**TASK REQUIREMENTS:** Search the material for "picture" and show all lines that contain it.

** Start PROVIDED DATA **

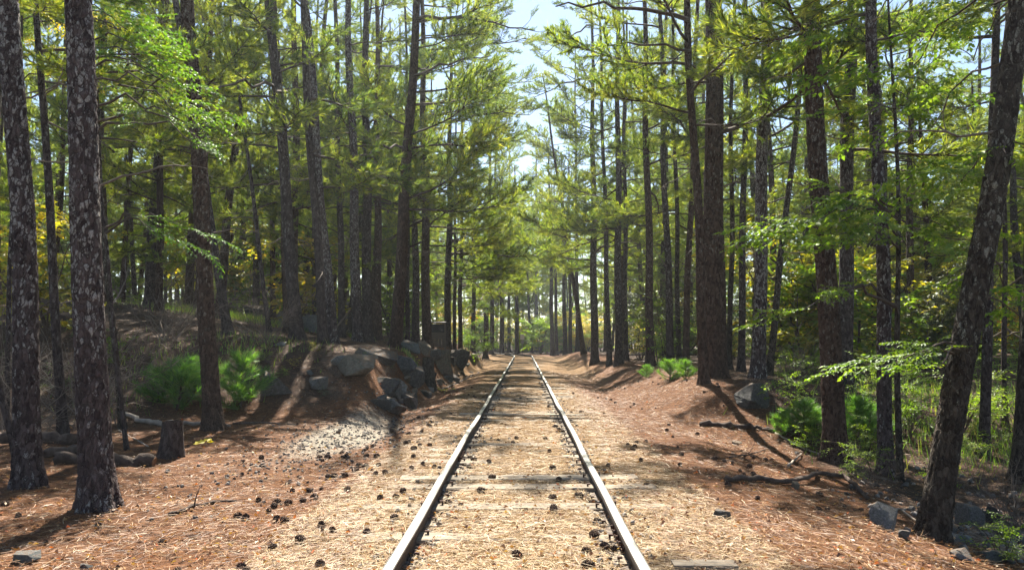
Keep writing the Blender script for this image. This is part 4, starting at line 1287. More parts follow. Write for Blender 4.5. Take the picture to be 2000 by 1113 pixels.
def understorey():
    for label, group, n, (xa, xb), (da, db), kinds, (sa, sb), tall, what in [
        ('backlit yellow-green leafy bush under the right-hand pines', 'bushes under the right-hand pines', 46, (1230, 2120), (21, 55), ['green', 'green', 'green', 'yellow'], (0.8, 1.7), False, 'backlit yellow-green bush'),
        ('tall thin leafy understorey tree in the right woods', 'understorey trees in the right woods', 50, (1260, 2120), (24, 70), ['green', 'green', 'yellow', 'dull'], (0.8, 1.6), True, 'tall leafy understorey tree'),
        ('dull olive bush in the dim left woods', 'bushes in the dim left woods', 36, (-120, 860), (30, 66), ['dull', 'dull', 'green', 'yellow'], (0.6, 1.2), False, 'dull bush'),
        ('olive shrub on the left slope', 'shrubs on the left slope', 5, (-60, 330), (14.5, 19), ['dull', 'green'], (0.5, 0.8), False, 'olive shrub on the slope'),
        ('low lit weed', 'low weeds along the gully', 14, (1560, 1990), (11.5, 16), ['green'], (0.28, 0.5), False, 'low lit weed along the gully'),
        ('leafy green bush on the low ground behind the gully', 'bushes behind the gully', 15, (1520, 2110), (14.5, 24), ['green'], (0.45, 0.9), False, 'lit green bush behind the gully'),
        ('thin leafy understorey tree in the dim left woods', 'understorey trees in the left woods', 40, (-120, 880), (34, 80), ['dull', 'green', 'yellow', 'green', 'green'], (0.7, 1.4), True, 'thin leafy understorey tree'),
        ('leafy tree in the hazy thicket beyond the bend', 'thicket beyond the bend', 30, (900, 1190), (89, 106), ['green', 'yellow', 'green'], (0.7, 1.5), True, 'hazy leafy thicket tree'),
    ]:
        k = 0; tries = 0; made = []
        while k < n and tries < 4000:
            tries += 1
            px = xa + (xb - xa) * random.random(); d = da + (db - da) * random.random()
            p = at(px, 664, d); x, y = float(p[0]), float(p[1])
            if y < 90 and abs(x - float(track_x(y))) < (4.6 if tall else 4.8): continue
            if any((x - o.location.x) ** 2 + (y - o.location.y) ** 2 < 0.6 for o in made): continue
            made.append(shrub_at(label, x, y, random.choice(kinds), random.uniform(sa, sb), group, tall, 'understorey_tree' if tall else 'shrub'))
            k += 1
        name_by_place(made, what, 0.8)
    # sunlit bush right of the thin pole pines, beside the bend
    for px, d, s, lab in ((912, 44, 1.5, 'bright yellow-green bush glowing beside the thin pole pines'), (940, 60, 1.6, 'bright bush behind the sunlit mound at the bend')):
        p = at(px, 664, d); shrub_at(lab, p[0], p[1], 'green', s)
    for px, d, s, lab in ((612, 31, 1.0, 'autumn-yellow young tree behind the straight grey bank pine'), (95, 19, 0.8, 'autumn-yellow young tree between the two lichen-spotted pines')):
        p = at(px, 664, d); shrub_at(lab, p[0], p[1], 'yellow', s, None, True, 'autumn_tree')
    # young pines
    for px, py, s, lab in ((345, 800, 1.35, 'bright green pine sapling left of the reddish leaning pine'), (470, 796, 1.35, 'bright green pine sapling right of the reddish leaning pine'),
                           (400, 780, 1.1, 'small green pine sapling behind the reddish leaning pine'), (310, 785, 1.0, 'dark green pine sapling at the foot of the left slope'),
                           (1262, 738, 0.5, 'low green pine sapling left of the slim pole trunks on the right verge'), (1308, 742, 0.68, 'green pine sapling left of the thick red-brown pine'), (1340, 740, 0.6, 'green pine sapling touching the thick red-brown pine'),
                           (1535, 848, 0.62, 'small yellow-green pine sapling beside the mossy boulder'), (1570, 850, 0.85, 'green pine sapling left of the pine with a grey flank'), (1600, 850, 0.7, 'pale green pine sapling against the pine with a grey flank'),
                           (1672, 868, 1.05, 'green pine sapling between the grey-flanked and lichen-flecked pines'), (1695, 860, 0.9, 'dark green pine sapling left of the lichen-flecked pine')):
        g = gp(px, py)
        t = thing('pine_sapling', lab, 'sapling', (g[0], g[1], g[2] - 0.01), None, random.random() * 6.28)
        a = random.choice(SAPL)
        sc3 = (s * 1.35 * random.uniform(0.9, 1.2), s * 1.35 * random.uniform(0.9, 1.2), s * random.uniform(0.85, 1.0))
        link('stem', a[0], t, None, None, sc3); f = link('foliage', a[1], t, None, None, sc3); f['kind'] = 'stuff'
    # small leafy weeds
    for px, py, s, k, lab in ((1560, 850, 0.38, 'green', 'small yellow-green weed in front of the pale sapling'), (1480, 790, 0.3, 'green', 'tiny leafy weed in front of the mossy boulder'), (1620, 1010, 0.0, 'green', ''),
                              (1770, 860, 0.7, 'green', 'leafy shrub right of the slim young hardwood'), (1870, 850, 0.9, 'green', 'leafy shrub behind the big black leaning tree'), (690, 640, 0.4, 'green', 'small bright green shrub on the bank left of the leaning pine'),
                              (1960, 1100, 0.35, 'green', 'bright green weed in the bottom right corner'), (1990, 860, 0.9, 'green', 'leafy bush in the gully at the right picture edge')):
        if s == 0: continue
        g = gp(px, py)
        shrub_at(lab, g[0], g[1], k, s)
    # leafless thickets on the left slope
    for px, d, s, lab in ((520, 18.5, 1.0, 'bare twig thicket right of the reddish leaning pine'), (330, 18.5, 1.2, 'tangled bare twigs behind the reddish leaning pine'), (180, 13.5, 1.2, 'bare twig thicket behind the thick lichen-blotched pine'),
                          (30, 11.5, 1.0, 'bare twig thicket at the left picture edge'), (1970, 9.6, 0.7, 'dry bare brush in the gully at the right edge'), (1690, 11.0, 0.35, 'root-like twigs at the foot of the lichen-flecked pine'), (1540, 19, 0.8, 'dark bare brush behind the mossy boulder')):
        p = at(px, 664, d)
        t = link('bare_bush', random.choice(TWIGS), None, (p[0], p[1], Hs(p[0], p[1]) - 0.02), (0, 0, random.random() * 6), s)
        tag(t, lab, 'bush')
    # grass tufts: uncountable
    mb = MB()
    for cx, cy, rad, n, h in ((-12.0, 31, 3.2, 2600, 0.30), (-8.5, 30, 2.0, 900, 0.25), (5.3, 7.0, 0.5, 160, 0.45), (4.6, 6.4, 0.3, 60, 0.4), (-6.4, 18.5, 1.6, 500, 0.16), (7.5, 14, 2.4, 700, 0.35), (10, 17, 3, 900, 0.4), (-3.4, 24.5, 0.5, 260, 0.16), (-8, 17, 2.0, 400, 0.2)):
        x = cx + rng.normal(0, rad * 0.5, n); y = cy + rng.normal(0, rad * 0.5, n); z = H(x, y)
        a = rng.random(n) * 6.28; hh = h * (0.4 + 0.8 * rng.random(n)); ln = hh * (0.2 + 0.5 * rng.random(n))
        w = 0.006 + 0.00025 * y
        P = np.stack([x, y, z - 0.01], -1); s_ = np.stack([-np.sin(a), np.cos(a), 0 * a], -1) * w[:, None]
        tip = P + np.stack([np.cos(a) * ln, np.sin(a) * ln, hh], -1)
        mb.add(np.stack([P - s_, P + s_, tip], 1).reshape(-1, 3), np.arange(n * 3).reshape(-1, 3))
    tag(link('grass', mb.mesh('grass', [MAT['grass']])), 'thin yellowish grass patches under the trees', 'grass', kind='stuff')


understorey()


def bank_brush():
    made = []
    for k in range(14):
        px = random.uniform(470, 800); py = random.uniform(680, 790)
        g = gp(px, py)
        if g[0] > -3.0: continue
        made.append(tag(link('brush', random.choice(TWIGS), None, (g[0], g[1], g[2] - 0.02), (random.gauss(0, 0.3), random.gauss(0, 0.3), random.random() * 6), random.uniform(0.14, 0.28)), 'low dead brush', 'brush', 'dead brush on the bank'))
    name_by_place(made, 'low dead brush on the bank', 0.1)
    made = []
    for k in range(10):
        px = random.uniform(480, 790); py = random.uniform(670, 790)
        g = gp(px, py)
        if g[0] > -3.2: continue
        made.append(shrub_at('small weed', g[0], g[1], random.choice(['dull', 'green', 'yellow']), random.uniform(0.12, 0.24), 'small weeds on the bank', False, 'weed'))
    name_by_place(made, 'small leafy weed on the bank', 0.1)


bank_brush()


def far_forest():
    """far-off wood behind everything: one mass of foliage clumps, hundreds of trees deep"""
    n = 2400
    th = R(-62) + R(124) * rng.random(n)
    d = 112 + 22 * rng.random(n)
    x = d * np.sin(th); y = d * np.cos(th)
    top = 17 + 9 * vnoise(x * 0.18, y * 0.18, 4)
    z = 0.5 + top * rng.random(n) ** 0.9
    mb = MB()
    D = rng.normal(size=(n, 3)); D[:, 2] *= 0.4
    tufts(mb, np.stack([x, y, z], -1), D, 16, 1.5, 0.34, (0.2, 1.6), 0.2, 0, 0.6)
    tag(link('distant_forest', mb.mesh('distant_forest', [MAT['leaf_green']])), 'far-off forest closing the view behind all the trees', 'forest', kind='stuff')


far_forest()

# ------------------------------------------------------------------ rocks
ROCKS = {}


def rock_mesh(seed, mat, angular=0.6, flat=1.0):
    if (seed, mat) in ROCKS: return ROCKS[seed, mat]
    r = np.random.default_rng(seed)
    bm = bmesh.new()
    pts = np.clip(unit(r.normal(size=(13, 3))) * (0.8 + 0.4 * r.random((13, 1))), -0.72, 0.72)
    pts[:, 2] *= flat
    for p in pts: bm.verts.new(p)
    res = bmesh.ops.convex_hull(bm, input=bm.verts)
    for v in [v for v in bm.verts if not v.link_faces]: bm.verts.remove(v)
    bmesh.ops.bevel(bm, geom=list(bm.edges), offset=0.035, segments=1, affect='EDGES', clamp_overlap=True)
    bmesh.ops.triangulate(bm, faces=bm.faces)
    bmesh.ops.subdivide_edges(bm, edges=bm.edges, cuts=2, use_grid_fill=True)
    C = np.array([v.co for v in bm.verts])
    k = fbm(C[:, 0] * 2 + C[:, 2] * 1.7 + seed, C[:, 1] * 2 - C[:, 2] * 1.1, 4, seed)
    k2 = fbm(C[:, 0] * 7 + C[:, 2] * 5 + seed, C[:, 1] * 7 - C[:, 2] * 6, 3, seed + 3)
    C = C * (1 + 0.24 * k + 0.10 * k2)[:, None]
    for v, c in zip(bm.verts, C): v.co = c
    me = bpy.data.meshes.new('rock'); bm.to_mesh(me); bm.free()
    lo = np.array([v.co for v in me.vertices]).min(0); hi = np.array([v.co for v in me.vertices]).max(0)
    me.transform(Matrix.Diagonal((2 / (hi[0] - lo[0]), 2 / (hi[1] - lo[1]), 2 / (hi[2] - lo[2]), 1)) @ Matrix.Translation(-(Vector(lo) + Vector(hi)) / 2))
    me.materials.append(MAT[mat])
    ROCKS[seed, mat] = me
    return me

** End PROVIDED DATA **

**EXPECTED ANSWER:**
Keep writing the Blender script for this image. This is part 4, starting at line 1287. More parts follow. Write for Blender 4.5. Take the picture to be 2000 by 1113 pixels.
                              (1960, 1100, 0.35, 'green', 'bright green weed in the bottom right corner'), (1990, 860, 0.9, 'green', 'leafy bush in the gully at the right picture edge')):
                          (30, 11.5, 1.0, 'bare twig thicket at the left picture edge'), (1970, 9.6, 0.7, 'dry bare brush in the gully at the right edge'), (1690, 11.0, 0.35, 'root-like twigs at the foot of the lichen-flecked pine'), (1540, 19, 0.8, 'dark bare brush behind the mossy boulder')):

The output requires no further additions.